Stocks Vs Bonds: Key Differences
Feature
| Stocks
| Bonds
|
Nature
| Ownership
| Debt instrument
|
Relationship to issuer
| Shareholder (part-owner)
| Creditor (lender)
|
Income
| Dividends (not guaranteed)
| Interest payments
|
Risk level
| Higher market volatility
| Generally lower, depending on the issuer
|
Priority in liquidation
| Lower
| Higher
|
Voting rights
| May include voting power
| No voting rights
|
Market
| Stock exchange
| Bond market or OTC
|
Price influence
| Company and market performance
| Interest rate and credit risk
|
How to Invest in Bonds or Stocks?
If you want to start investing in either, the first thing you need to Open a Demat and Open a trading account.
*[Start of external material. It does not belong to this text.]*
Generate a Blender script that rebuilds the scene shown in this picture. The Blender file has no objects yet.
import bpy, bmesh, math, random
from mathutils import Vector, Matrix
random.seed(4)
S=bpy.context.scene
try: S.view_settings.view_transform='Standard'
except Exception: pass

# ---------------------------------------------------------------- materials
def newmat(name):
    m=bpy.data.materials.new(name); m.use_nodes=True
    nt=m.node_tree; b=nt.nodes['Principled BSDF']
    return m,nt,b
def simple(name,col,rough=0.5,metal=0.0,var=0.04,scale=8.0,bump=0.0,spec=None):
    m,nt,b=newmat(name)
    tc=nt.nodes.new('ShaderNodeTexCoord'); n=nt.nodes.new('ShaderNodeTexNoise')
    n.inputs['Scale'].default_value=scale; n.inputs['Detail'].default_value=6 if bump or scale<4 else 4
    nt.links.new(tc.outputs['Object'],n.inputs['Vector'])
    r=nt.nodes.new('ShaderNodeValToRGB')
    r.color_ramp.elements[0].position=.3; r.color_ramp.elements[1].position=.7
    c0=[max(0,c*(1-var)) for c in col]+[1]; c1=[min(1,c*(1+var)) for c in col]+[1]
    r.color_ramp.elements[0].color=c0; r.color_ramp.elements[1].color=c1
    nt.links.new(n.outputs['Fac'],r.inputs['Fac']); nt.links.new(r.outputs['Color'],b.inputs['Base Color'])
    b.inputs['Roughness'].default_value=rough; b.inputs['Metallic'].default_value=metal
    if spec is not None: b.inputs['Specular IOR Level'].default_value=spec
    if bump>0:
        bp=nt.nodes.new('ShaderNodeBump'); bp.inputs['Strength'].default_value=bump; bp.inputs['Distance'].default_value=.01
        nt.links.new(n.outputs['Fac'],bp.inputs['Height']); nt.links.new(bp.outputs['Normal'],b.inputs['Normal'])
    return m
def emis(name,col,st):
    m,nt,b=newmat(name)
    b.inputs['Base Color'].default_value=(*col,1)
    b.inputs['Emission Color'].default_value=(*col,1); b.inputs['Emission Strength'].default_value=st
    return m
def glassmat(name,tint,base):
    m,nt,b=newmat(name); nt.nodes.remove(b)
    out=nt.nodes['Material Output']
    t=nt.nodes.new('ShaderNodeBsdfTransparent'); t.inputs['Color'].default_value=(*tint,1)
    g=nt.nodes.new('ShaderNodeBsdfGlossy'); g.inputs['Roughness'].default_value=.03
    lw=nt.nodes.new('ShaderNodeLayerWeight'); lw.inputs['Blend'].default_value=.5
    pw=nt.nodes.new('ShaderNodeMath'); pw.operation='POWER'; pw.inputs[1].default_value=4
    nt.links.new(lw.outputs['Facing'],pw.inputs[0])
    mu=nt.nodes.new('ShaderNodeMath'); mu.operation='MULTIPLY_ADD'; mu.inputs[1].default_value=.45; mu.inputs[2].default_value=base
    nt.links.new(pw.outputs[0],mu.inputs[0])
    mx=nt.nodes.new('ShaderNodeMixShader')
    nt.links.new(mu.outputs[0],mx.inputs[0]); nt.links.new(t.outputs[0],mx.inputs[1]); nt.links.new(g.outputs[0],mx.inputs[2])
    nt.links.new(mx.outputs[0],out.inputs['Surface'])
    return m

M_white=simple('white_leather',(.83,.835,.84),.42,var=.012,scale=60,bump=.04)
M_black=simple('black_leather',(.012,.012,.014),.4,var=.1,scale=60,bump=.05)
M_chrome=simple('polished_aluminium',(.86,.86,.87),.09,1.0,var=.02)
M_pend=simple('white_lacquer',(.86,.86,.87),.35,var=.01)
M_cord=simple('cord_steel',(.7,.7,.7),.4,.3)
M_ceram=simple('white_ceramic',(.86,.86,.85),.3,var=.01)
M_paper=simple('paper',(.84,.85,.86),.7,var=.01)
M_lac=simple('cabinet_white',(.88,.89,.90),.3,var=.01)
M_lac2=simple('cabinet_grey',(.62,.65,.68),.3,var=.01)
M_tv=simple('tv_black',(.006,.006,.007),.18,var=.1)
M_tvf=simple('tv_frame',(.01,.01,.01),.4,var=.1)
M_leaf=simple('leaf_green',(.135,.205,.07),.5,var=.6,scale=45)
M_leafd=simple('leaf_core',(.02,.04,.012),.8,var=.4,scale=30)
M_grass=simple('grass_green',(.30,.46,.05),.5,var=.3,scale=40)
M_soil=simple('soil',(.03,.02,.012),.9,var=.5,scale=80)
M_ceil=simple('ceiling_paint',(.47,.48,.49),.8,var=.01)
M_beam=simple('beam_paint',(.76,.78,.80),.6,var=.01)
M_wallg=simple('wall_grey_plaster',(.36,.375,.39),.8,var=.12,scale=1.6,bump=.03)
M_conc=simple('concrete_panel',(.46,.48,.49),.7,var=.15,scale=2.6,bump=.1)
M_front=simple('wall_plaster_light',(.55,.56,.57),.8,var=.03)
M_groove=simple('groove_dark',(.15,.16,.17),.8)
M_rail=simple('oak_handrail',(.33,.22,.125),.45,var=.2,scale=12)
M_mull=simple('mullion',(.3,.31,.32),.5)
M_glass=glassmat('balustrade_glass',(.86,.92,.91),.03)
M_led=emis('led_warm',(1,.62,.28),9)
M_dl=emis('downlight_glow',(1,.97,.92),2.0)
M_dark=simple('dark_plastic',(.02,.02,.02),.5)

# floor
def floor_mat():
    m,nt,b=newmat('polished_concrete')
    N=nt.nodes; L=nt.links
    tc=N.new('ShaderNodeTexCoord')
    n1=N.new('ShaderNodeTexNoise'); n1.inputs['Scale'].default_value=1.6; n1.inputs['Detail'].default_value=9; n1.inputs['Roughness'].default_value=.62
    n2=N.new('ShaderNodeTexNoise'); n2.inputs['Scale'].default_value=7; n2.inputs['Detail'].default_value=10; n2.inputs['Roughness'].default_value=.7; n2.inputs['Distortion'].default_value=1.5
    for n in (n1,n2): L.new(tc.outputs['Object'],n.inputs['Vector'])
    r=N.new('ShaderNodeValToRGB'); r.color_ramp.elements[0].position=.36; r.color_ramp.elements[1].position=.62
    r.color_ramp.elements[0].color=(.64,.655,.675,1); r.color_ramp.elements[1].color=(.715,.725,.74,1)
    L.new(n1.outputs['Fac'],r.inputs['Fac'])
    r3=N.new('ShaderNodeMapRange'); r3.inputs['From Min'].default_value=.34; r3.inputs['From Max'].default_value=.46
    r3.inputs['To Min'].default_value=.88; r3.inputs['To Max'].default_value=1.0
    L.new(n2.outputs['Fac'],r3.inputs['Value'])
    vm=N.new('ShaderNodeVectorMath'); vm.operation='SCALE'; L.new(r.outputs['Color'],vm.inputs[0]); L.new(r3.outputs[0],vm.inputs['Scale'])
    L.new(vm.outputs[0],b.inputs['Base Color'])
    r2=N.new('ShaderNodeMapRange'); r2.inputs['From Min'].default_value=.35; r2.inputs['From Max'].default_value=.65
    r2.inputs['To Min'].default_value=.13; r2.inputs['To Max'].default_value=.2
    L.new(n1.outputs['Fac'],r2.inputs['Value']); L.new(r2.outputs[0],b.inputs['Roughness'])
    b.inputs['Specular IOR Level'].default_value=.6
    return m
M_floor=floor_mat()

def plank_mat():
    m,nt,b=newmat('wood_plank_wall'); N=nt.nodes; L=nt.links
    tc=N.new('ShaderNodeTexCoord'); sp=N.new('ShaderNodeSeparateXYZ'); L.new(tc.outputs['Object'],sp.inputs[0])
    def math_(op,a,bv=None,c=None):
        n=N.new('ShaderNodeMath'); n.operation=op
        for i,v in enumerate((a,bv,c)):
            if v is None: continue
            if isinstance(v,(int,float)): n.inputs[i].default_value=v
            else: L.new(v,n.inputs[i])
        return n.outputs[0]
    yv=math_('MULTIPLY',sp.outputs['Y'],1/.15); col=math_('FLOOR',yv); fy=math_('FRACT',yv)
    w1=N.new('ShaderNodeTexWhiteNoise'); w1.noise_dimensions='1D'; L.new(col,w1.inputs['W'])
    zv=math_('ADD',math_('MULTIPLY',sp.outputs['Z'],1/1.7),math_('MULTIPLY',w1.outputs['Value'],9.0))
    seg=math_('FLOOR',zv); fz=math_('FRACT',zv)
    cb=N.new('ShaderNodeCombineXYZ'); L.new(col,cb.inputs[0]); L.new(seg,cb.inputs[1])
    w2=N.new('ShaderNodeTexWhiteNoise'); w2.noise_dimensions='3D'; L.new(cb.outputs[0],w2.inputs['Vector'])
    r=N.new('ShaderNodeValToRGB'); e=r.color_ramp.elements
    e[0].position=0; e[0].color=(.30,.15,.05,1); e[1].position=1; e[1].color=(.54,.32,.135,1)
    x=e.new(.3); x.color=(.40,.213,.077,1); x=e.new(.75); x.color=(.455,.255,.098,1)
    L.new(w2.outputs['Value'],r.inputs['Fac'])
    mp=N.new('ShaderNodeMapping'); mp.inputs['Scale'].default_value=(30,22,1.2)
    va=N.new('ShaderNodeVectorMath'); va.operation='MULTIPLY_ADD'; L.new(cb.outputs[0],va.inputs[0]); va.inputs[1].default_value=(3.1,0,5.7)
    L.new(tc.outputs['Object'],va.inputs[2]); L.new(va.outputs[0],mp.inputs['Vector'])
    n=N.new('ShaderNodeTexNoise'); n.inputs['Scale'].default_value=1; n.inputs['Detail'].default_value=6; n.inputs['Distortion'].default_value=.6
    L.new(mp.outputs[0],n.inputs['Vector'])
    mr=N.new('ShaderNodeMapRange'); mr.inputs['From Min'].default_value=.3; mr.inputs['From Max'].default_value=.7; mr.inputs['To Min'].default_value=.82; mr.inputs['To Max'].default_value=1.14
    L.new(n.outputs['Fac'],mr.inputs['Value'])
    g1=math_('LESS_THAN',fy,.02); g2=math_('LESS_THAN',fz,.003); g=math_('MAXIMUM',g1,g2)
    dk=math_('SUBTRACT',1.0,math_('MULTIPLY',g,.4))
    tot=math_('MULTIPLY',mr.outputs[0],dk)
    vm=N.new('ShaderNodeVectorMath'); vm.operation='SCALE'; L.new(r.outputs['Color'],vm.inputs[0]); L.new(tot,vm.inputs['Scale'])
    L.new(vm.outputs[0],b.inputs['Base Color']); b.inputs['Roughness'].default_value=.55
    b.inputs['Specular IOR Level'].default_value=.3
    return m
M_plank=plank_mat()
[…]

That is your gateway to NSE, BSE, or any exchange. Through this, you can buy or sell stocks and keep them in electronic form.
Bonds work slightly differently. You can invest in public issues, secondary market trades, or through government-backed platforms like RBI Retail Direct for sovereign bonds. Brokerage firms also list corporate bonds, which you can access as a retail investor.
Before you put your money in, think about your risk appetite. Stocks can give you growth but come with volatility. Bonds give you structure and predictable payments, but they may not match inflation if rates are low.
The best approach for most investors? Mix both. That way, your stocks bring growth potential, and your bonds provide stability. When one shakes, the other balances it out.
Conclusion
Stocks and bonds are often seen as opposites — ownership vs lending, volatility vs stability. But in reality, they work best together.
You will sometimes also come across hybrid instruments, like convertible bonds, which start as debt but can turn into equity later. These blur the line and remind you that the market is rarely black and white.
For companies, hybrids can help restructure debt or strengthen balance sheets. For you, they create both opportunities and risks, depending on how they are structured.
The point is simple: whether you lean more on stocks or bonds, or a mix of both, you need to know what you are buying. Ownership feels different from lending. And once you are clear on that, building your portfolio becomes much easier.